Women In Music Roll Of Honour 2017: Caryn Tomlinson, Universal Music Group

Women In Music Roll Of Honour 2017: Caryn Tomlinson, Universal Music Group

Every year, 12 industry game changers are inducted onto the Roll Of Honour at the Music Week Women In Music Awards, and this year’s list could be the strongest yet. Here, we meet the executives…

Caryn Tomlinson, Senior Vice President, Communications, Universal Music Group

How do you feel about joining the Music Week Women In Music Roll Of Honour?

“It is incredibly uplifting. There are so many brilliant women in our industry, being included was a wonderful shock.”

How did you get into the music business?

“I had read about Tina Turner’s tough experiences during her early career and decided that I wanted to be an artist manager. I wrote to numerous managers asking for a job, to no avail. 

While working in fashion, I enrolled in a sound engineering course to learn the foundations. I had absolutely no talent for recording, but at least I knew the drill! Once in London, Chris Morrison gave me my first job in music at CMO Management. 

Simon Fuller and Danny Poku headhunted me after six months, to work at 19. After that, I started my longed-for music career travelling the world with the inimitable Cathy Dennis.”

Did you have a mentor or role model who helped or inspired you early in your career?

“I was fortunate to work with Sally Perryman (head of A&R), Deborah Harris (business affairs) and Fran Malyan (general manager) at EMI Music Publishing early in my career.

Three of the most fearless women I have ever met.
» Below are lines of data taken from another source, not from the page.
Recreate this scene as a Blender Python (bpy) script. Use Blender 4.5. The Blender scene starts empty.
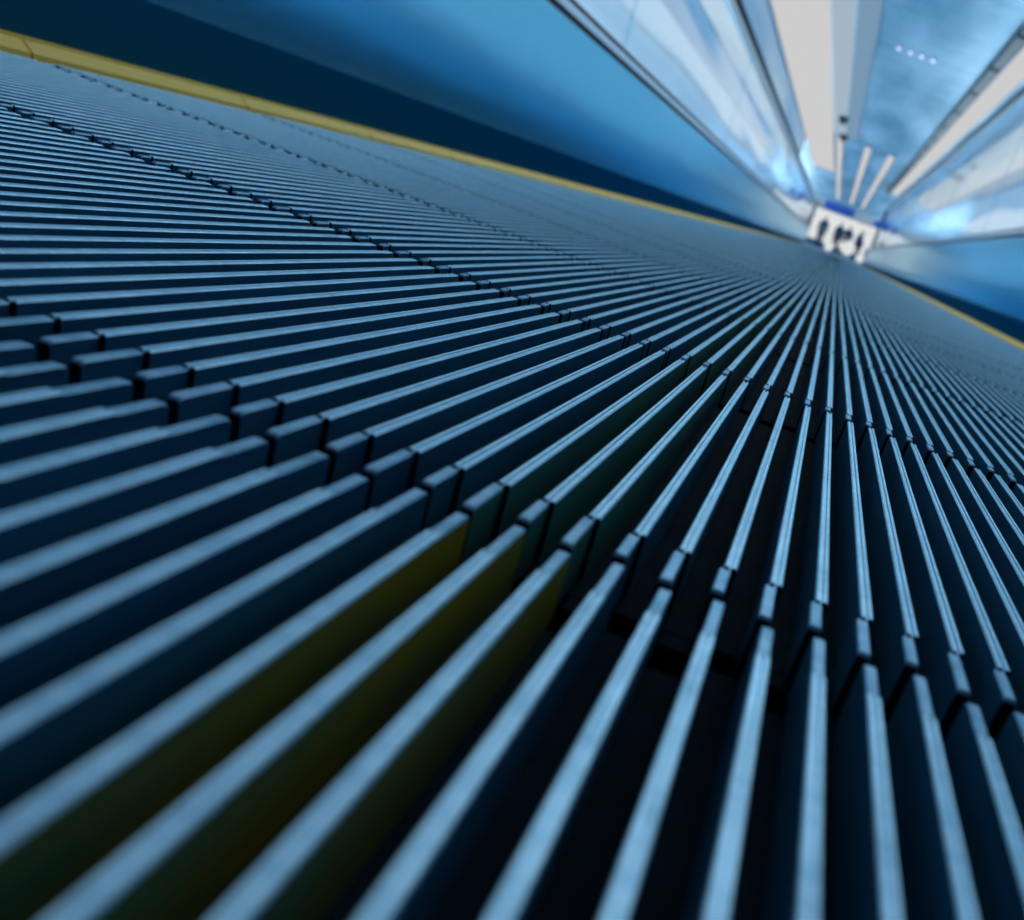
import bpy, bmesh, math, random
from mathutils import Vector, Matrix
random.seed(7)
SC = bpy.context.scene
COL = SC.collection
C = 0.009                       # spacing of the ribs, metres
P = 20.481 * C                  # length of a pallet
HC = 6.542 * C                  # camera height over the rib tops
YJ = 12.39 * C                  # first joint ahead of the camera
XK = 1.222                      # rib index -> x offset
GD = 1.5 * C                    # groove depth
XL, XR = -59.5 * C, 53.0 * C    # inner faces of the yellow edges
LEN = 13.2                      # where the walkway ends

# ---------------------------------------------------------------- materials
def mat(name, base=(.5, .5, .5), metal=0., rough=.5, spec=.5, noise=None, bump=None, rnoise=None, tint=None):
    m = bpy.data.materials.new(name); m.use_nodes = True
    nt = m.node_tree; b = nt.nodes['Principled BSDF']
    b.inputs['Base Color'].default_value = (*base, 1)
    b.inputs['Metallic'].default_value = metal
    b.inputs['Roughness'].default_value = rough
    b.inputs['Specular IOR Level'].default_value = spec
    if tint: b.inputs['Specular Tint'].default_value = (*tint, 1)
    def noisetex(scale, stretch, detail=4):
        mp = nt.nodes.new('ShaderNodeMapping'); mp.inputs['Scale'].default_value = stretch
        g = nt.nodes.new('ShaderNodeNewGeometry')
        nt.links.new(g.outputs['Position'], mp.inputs['Vector'])
        n = nt.nodes.new('ShaderNodeTexNoise'); n.inputs['Scale'].default_value = scale
        n.inputs['Detail'].default_value = detail
        nt.links.new(mp.outputs[0], n.inputs['Vector'])
        return n
    if noise:
        col2, scale, stretch, lo, hi = noise
        n = noisetex(scale, stretch)
        r = nt.nodes.new('ShaderNodeValToRGB')
        r.color_ramp.elements[0].position = lo; r.color_ramp.elements[1].position = hi
        r.color_ramp.elements[0].color = (*base, 1); r.color_ramp.elements[1].color = (*col2, 1)
        nt.links.new(n.outputs['Fac'], r.inputs[0]); nt.links.new(r.outputs[0], b.inputs['Base Color'])
    if rnoise:
        r0, r1, scale, stretch = rnoise
        n = noisetex(scale, stretch)
        mr = nt.nodes.new('ShaderNodeMapRange')
        mr.inputs['From Min'].default_value = .3; mr.inputs['From Max'].default_value = .7
        mr.inputs['To Min'].default_value = r0; mr.inputs['To Max'].default_value = r1
        nt.links.new(n.outputs['Fac'], mr.inputs['Value']); nt.links.new(mr.outputs[0], b.inputs['Roughness'])
    if bump:
        scale, stretch, strength, dist = bump
        n = noisetex(scale, stretch, 3)
        bp = nt.nodes.new('ShaderNodeBump'); bp.inputs['Strength'].default_value = strength
        bp.inputs['Distance'].default_value = dist
        nt.links.new(n.outputs['Fac'], bp.inputs['Height']); nt.links.new(bp.outputs[0], b.inputs['Normal'])
    return m

def emit(name, col, s):
    m = bpy.data.materials.new(name); m.use_nodes = True
    nt = m.node_tree; nt.nodes.clear()
    e = nt.nodes.new('ShaderNodeEmission'); o = nt.nodes.new('ShaderNodeOutputMaterial')
    e.inputs[0].default_value = (*col, 1); e.inputs[1].default_value = s
    nt.links.new(e.outputs[0], o.inputs[0])
    return m

def glassmat(name, tint):
    m = bpy.data.materials.new(name); m.use_nodes = True
    nt = m.node_tree; nt.nodes.clear()
    o = nt.nodes.new('ShaderNodeOutputMaterial'); mx = nt.nodes.new('ShaderNodeMixShader')
    t = nt.nodes.new('ShaderNodeBsdfTransparent'); g = nt.nodes.new('ShaderNodeBsdfGlossy')
    lw = nt.nodes.new('ShaderNodeLayerWeight'); lw.inputs['Blend'].default_value = .5
    pw = nt.nodes.new('ShaderNodeMath'); pw.operation = 'POWER'; pw.inputs[1].default_value = 5
    f = nt.nodes.new('ShaderNodeMath'); f.operation = 'MULTIPLY_ADD'; f.inputs[1].default_value = .85; f.inputs[2].default_value = .03
    nt.links.new(lw.outputs['Facing'], pw.inputs[0]); nt.links.new(pw.outputs[0], f.inputs[0])
    t.inputs[0].default_value = (*tint, 1); g.inputs['Roughness'].default_value = .06
    g.inputs[0].default_value = (.85, .93, 1, 1)
    geo = nt.nodes.new('ShaderNodeNewGeometry')
    mp = nt.nodes.new('ShaderNodeMapping'); mp.inputs['Scale'].default_value = (1, .35, 2.5)
    n = nt.nodes.new('ShaderNodeTexNoise'); n.inputs['Scale'].default_value = 1.6; n.inputs['Detail'].default_value = 1
    bp = nt.nodes.new('ShaderNodeBump'); bp.inputs['Strength'].default_value = .5; bp.inputs['Distance'].default_value = .02
    nt.links.new(geo.outputs['Position'], mp.inputs[0]); nt.links.new(mp.outputs[0], n.inputs['Vector'])
    nt.links.new(n.outputs['Fac'], bp.inputs['Height']); nt.links.new(bp.outputs[0], g.inputs['Normal'])
    nt.links.new(f.outputs[0], mx.inputs[0]); nt.links.new(t.outputs[0], mx.inputs[1]); nt.links.new(g.outputs[0], mx.inputs[2])
    nt.links.new(mx.outputs[0], o.inputs[0])
    return m

M = {}
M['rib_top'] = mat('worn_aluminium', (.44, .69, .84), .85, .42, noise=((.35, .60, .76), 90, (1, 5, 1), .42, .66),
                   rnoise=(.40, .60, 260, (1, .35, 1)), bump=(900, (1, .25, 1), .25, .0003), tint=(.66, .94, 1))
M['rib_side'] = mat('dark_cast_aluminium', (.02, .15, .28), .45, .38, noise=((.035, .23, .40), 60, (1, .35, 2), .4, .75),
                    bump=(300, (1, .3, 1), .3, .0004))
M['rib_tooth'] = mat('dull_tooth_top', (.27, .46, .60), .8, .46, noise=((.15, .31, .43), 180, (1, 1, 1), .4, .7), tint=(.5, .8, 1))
M['paint'] = mat('worn_olive_paint', (.22, .19, .015), .0, .5, noise=((.04, .14, .09), 28, (1, .5, 2.5), .42, .66),
                 bump=(300, (1, .3, 1), .3, .0004))
M['base'] = mat('dark_pallet_casting', (.002, .010, .016), 0, .9, .1, noise=((.004, .016, .024), 90, (1, 1, 1), .4, .7))
M['yellow'] = mat('yellow_plastic', (1.0, .64, .08), 0, .45, noise=((.9, .56, .08), 38, (1, 1.2, 1), .52, .72))
M['skirt'] = mat('satin_steel_skirt', (.22, .55, .69), .95, .15, rnoise=(.12, .18, 3, (1, .12, 1)), bump=(5, (1, .2, 1.5), .12, .01), tint=(.62, .88, 1))
M['tealpaint'] = mat('worn_teal_green_paint', (.02, .16, .13), .0, .5, noise=((.012, .09, .13), 28, (1, .5, 2.5), .42, .66))
M['foot_shade'] = mat('dark_foot_shade', (.012, .085, .14), 1, .45, tint=(.12, .5, .8))  # shade low on the skirt, put into a darker steel colour
M['trim'] = mat('polished_steel_trim', (.55, .66, .75), .95, .22)
M['gasket'] = mat('black_gasket', (.012, .02, .03), 0, .5)
M['rail'] = mat('rubber_handrail', (.03, .08, .12), 0, .35)
M['railcore'] = mat('handrail_steel_guide', (.55, .65, .72), .9, .3)
M['glass'] = glassmat('balustrade_glass', (.86, .94, .98))
M['wall'] = mat('blue_wall_panel', (.16, .45, .72), .1, .4, noise=((.55, .74, .88), .9, (1, .25, 2), .38, .64))
M['ceiling'] = mat('blue_metal_ceiling', (.06, .27, .42), .2, .38, noise=((.30, .54, .72), .9, (1.6, .5, 1), .36, .66),
                   bump=(1.4, (1, 3, 1), .5, .05))
M['floor'] = mat('blue_terrazzo', (.10, .20, .30), 0, .35, noise=((.16, .28, .40), 30, (1, 1, 1), .4, .6))
M['housing'] = mat('lamp_housing', (.35, .45, .55), .6, .4)
M['sign'] = mat('blue_sign_panel', (.01, .11, .50), 0, .4)
M['dark'] = mat('dark_plastic', (.010, .025, .035), 0, .4)
M['white'] = emit('white_light', (1, 1, 1.0), .61)
M['cool'] = emit('cool_light', (.62, .80, 1.0), .62)
M['blue'] = emit('blue_fill_light', (.66, .84, 1.0), 2.5)
M['wallwhite'] = emit('white_wall_light', (1, 1, 1), .95)
M['wallcool'] = emit('cool_wall_light', (.55, .78, 1.0), .85)
M['soft'] = emit('glow_fade', (.66, .84, 1.0), .56)
M['softer'] = emit('dim_glow_fade', (.42, .70, 1.0), .45)
M['hall'] = emit('backlit_hall_wall', (.96, 1, 1.0), .76)
M['violet'] = emit('small_violet_lamp', (.62, .66, 1.0), 2.5)
M['coat'] = mat('dark_blue_cloth', (.006, .05, .13), 0, .8)
M['trouser'] = mat('navy_cloth', (.005, .03, .09), 0, .8)
M['skin'] = mat('skin', (.45, .30, .24), 0, .5)
M['hair'] = mat('dark_hair', (.01, .012, .02), 0, .6)

# ---------------------------------------------------------------- helpers
def link(name, me, parent=None, loc=(0, 0, 0)):
    o = bpy.data.objects.new(name, me); COL.objects.link(o)
    if parent: o.parent = parent
    o.location = loc
    return o
def build(name, bm, mats, parent=None, loc=(0, 0, 0), smooth=False):
    me = bpy.data.meshes.new(name)
    bmesh.ops.recalc_face_normals(bm, faces=bm.faces)
    bm.to_mesh(me); bm.free()
    for m in (mats if isinstance(mats, (list, tuple)) else [mats]): me.materials.append(m)
    if smooth:
        for f in me.polygons: f.use_smooth = True
    return link(name, me, parent, loc)
def empty(name, loc=(0, 0, 0)):
    o = bpy.data.objects.new(name, None); COL.objects.link(o); o.location = loc; o.empty_display_size = .05
    return o
def tag(o, label=None, cat=None, group=None, kind=None):
    for k, v in (('label', label), ('category', cat), ('group', group), ('kind', kind)):
        if v: o[k] = v
    return o
def box(bm, x0, x1, y0, y1, z0, z1, bevel=0, mi=0, seg=1):
    r = bmesh.ops.create_cube(bm, size=1)
    vs = r['verts']
    for v in vs:
        v.co = Vector((x0 if v.co.x < 0 else x1, y0 if v.co.y < 0 else y1, z0 if v.co.z < 0 else z1))
    fs = list({f for v in vs for f in v.link_faces})
    for f in fs: f.material_index = mi
    if bevel:
        es = list({e for v in vs for e in v.link_edges})
        bmesh.ops.bevel(bm, geom=es, offset=bevel, segments=seg, affect='EDGES', material=-1)
def prism_y(bm, prof, y0, y1, mi=0, midx=None):
    """closed profile (x, z) run from y0 to y1"""
    a = [bm.verts.new((x, y0, z)) for x, z in prof]; b = [bm.verts.new((x, y1, z)) for x, z in prof]
    n = len(prof)
    for i in range(n):
        f = bm.faces.new((a[i], a[(i + 1) % n], b[(i + 1) % n], b[i])); f.material_index = midx[i] if midx else mi
    f = bm.faces.new(a[::-1]); f.material_index = mi
    f = bm.faces.new(b); f.material_index = mi
def cyl(bm, c, r, h, n=24, axis='Z', r2=None):
    mt = Matrix.Translation(c)
    if axis == 'Y': mt = mt @ Matrix.Rotation(math.pi / 2, 4, 'X')
    if axis == 'X': mt = mt @ Matrix.Rotation(math.pi / 2, 4, 'Y')
    bmesh.ops.create_cone(bm, cap_ends=True, segments=n, radius1=r, radius2=r if r2 is None else r2, depth=h, matrix=mt)

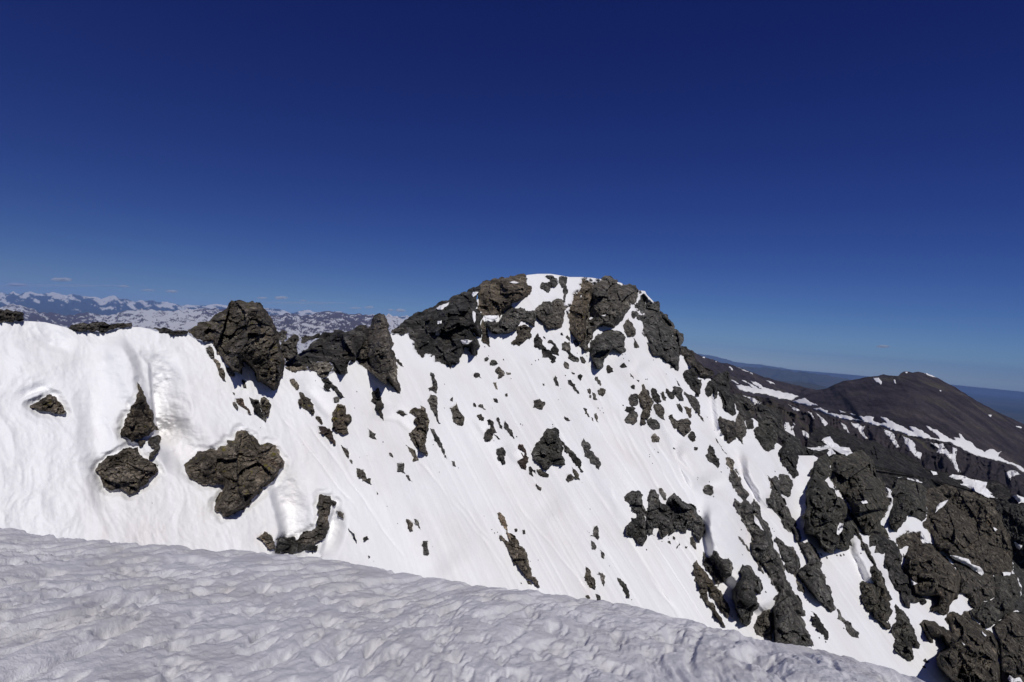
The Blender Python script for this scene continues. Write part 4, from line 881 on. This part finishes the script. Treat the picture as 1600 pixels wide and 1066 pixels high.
def facets(px, py, mpp, size, seed, wild=1.0):
    """broken rock: several sizes of tilted flat blocks with sunk joints, returns metres"""
    out = np.zeros(len(px))
    tilt = .35 * math.sin(seed * 1.7)
    X = px * mpp; Z = -py * mpp
    A = X * math.cos(tilt) + Z * math.sin(tilt); B = -X * math.sin(tilt) + Z * math.cos(tilt)
    for k, c in enumerate((15.0, 7.0, 3.4, 1.7, .8)):
        if c > size * 1.5:
            continue
        Q = np.stack([A / c, B / c * (.62, .8, 1.1, 1.6, 1.9)[k], np.full_like(A, .37 * seed + k)], -1)
        Q = Q + .10 * np.stack([vnoise(Q * 1.6 + 31 * j, seed + 90 + j) for j in range(3)], -1) * np.array([1, 1, 0])
        F1, F2, C, ID = worley(Q, seed + 11 * k)
        tl = np.stack([_h(ID[:, 0], ID[:, 1], ID[:, 2], seed + 50 + j + 7 * k) for j in range(3)], -1) * 2 - 1
        d = Q - C
        o = .20 * tl[:, 2] + 1.50 * d[:, 0] * (tl[:, 0] + .12) + 1.35 * d[:, 1] * (tl[:, 1] - .28)
        o = o - .07 * (1 - np.clip((F2 - F1) / .10, 0, 1)) ** 2
        out += o * c * (.62, .74, .74, .60 if size < 8 else .40, .55 if size < 8 else .26)[k] * wild
    return out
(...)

Working in a supportive team can help young executives believe in themselves, be brave, speak up and grow.

What stood out was that they didn’t think it was unusual for women to be in their positions, they were just the right person for the job.”

What do you consider to be the biggest achievement of your career?

“Seeing people that I have introduced connect and build a creative relationship or start to collaborate. These human connections across our industry and in the creative sector, are my proudest moments.”  

Do you think there is parity of opportunity and remuneration for women in the UK music industry at the moment?

“Personally, I never thought I couldn’t achieve what I wanted in my career. I do see a great mix of gender and ages in the industry but, there need to be more women in leadership roles.”

Have things improved during your career? And what more needs to be done?

“I arrived in the industry at a time when there had already been major changes – more and more women hold management positions, we are certainly travelling in the right direction.”  

The issue of sexual harassment in the entertainment industries has dominated the news agenda lately. Does the music business have a problem?

“I can’t comment across the board but, in my view, the current leadership (certainly in my company) is of a different mindset and generation.

Globally there is a conscious shift, people will not tolerate such behaviour. There will always be narcissists and power abusers across both sexes; we must therefore remain vigilant and make it easy for real abuse to be eradicated.”

What advice would you offer young female executives about enjoying a successful career in the music business?

“Be yourself. Don’t doubt your contribution, speak up and share your ideas.”